### Data shown
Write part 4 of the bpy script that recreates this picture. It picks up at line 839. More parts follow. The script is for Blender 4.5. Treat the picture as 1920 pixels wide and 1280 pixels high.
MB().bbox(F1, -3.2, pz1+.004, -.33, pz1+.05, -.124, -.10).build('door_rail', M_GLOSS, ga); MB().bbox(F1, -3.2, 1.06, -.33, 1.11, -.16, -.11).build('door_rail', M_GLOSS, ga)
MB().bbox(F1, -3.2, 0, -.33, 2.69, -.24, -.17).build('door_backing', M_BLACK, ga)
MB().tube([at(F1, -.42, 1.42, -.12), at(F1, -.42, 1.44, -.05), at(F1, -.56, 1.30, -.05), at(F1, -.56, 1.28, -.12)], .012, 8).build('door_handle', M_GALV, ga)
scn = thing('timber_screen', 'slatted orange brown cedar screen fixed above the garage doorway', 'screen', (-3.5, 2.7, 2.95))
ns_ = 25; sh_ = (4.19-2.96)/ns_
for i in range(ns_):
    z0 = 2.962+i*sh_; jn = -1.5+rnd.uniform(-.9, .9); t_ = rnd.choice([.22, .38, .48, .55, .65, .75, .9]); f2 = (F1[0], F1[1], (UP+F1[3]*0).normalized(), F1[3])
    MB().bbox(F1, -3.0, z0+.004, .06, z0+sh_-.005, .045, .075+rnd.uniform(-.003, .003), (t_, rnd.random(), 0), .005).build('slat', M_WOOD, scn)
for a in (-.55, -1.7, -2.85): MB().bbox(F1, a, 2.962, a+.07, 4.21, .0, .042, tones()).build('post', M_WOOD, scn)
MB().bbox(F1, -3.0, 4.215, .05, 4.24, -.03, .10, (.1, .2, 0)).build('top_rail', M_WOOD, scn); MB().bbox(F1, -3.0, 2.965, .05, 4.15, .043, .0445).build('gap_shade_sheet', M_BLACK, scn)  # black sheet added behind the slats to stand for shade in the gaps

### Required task
Print the material once more, exactly.

### Complete output
Write part 4 of the bpy script that recreates this picture. It picks up at line 839. More parts follow. The script is for Blender 4.5. Treat the picture as 1920 pixels wide and 1280 pixels high.
MB().bbox(F1, -3.2, pz1+.004, -.33, pz1+.05, -.124, -.10).build('door_rail', M_GLOSS, ga); MB().bbox(F1, -3.2, 1.06, -.33, 1.11, -.16, -.11).build('door_rail', M_GLOSS, ga)
MB().bbox(F1, -3.2, 0, -.33, 2.69, -.24, -.17).build('door_backing', M_BLACK, ga)
MB().tube([at(F1, -.42, 1.42, -.12), at(F1, -.42, 1.44, -.05), at(F1, -.56, 1.30, -.05), at(F1, -.56, 1.28, -.12)], .012, 8).build('door_handle', M_GALV, ga)
scn = thing('timber_screen', 'slatted orange brown cedar screen fixed above the garage doorway', 'screen', (-3.5, 2.7, 2.95))
ns_ = 25; sh_ = (4.19-2.96)/ns_
for i in range(ns_):
    z0 = 2.962+i*sh_; jn = -1.5+rnd.uniform(-.9, .9); t_ = rnd.choice([.22, .38, .48, .55, .65, .75, .9]); f2 = (F1[0], F1[1], (UP+F1[3]*0).normalized(), F1[3])
    MB().bbox(F1, -3.0, z0+.004, .06, z0+sh_-.005, .045, .075+rnd.uniform(-.003, .003), (t_, rnd.random(), 0), .005).build('slat', M_WOOD, scn)
for a in (-.55, -1.7, -2.85): MB().bbox(F1, a, 2.962, a+.07, 4.21, .0, .042, tones()).build('post', M_WOOD, scn)
MB().bbox(F1, -3.0, 4.215, .05, 4.24, -.03, .10, (.1, .2, 0)).build('top_rail', M_WOOD, scn); MB().bbox(F1, -3.0, 2.965, .05, 4.15, .043, .0445).build('gap_shade_sheet', M_BLACK, scn)  # black sheet added behind the slats to stand for shade in the gaps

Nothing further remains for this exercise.